I propose a corollary to Napoleon’s admonition: “Don’t be too quick to assume incompetence, when miscommunication is possible.” And even, “miscommunication can be incorrectly assumed when competent individuals make independent decisions.”

So, my reasoning had brought me full-circle: malice, individual incompetence, misunderstanding, miscommunication, individual competence. So many reasons not to be angry!

A few years ago I had another chance to exercise the anger option. I had been waiting at a busy gas station to fill my car, and all of the pumps were full. Suddenly, one of the pumps right in front of me became available and I prepared to move my car into position. At that moment, another driver drove in from the street and rolled smoothly into MY spot, the one I had been waiting for. As she was filling her tank, she noticed me waiting and realized that she had taken the spot I had been waiting for. “Sorry,” she said, apologetically.  Fortunately, I had thought about the experience from the other driver’s perspective. “That’s ok,” I responded without anger, “you didn’t know.” I did not miss any appointments for being slightly later than I had planned.

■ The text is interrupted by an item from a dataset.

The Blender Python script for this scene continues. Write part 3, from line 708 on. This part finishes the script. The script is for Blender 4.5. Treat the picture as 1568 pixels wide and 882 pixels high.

In the years since my would-be chauffeuring experience, I’ve been able to step back from the offenses I have received and consider the experiences from the other person’s perspective:

Could there be factors I don’t know about that caused this person to act this way? If so, the offense may be a simple misunderstanding, and I can’t justify anger.

Did the person cause offense due to ignorance or incompetence? If I decline to be angry today, that might help this person learn these lessons I have learned.

If the person has acted out of malice or meanness, in which case perhaps it is better to forego hot, impulsive anger in favor of productive action to address the societal offenses.

I have found that life is much more rewarding when the tendency to anger is reduced. Employment opportunities became available to me as a “relationship manager,” a liaison between different departments of my large corporation. I gained a reputation for being unflappable and skilled at reducing tensions, able to work with the “difficult” people no one else could work with.

Church service is also sweeter when anger is missing. I have had opportunities to serve that may have been unavailable to me if I had not learned how to control my tendency to anger.

Brigham Young once said, “He who takes offense when offense was not intended is a fool, yet he who takes offense when offense is intended is an even greater fool, for he has succumbed to the will of his adversary.” President Young reinforces my resolve to reserve the anger option for very rare and exceptional cases.

Driving my clean, fueled, empty van home that day long ago, I managed to reason my way out of being angry. Fortunately, through the intervening years, it has become second nature for me to avoid the anger option.